Crisis meeting over Somali piracy

 


A spate of pirate attacks off the coast of Somalia has prompted an emergency meeting between nations bordering the Red Sea to deal with the problem.

Senior officials from Egypt, Jordan, Saudi Arabia, Sudan and Yemen are meeting in the Egyptian capital, Cairo.

It comes amid claims that pirates who hijacked a Saudi oil tanker on Saturday are demanding a $25m (£17m) ransom.

However, a spokesman for the tanker's owners has cast doubt on the demands, which were reported by AFP news agency.

The Sirius Star, the biggest tanker ever hijacked, is carrying a cargo of 2m barrels - a quarter of Saudi Arabia's daily output - worth more than $100m.

It is now anchored off the Somali coast with around 25 crew members being held as hostages.

A pirate on board the vessel calling himself Mohamed Said told AFP that the owners, Vela International, had been set a 10-day deadline to hand over the ransom.

"The Saudis have 10 days to comply, otherwise we will take action that could be disastrous," he said, without elaborating.

A spokesman for the Egyptian foreign ministry, Hossam Zaki, was quoted by Egypt's official Mena news agency as saying that "all options are open" in trying to solve the crisis.

On Wednesday, Saudi Arabia's foreign minsiter confirmed that the ship's owners were negotiating with the pirates.

'Fundamental problem'

The 25 captive crew on the Sirius Star include 19 Filipinos, two British citizens, two Poles, one Croatian, and one Saudi national.

UK Foreign Secretary David Miliband said he could not comment on negotiations.

However, he did say: "There is a strong view of the British government, and actually the international community, that payments for hostage-taking are only an encouragement to further hostage-taking and we will be approaching this issue in a very delicate way, in a way that puts the security and safety of the hostages to the fore."

With Britain's Royal Navy co-ordinating the European response to the incident, Mr Miliband said: "There is a fundamental problem in the Gulf of Aden.
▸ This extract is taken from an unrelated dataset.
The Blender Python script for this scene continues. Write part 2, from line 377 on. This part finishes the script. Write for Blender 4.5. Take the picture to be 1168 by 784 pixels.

That is why the deployment of the European force is the right thing to do."

The pirates who seized the tanker on Saturday are a sophisticated group with contacts in Dubai and neighbouring countries, says BBC Somali Service editor Yusuf Garaad.

Much of their ransom money from previous hijackings has been used to buy new boats and weapons as well as develop a network across the Horn of Africa, he adds.

Russia has announced it is to send more warships to the region to counter the pirates.

Earlier this month, one of its destroyers, the Neustrashimy, scared away pirates who were trying to hijack ships in the Gulf of Aden.

"After the Neustrashimy, ships from other fleets of the Russian navy will head to the region," Admiral Vladimir Vysotsky said.

There has been a surge in piracy incidents off the coast of Somalia this year.

On Tuesday, a cargo ship and a fishing vessel became the latest to join more than 90 vessels attacked by the pirates since January.

In a rare victory against the organised gangs, the Indian navy said it had sunk a suspected pirate "mother ship" in the Gulf of Aden, several hundred kilometres north of the location where the hijackers boarded the Sirius Star.

INS Tabar attacked the vessel on Tuesday after it failed to stop for an inspection and opened fire, the Indian navy statement said in a statement.

Shipping companies are now said to be weighing up the risks of using the short-cut route to and from Europe via the Gulf of Aden and the Suez Canal.

However, travelling around South Africa's Cape of Good Hope would add several weeks to average journey times and substantially increase the cost of goods for consumers.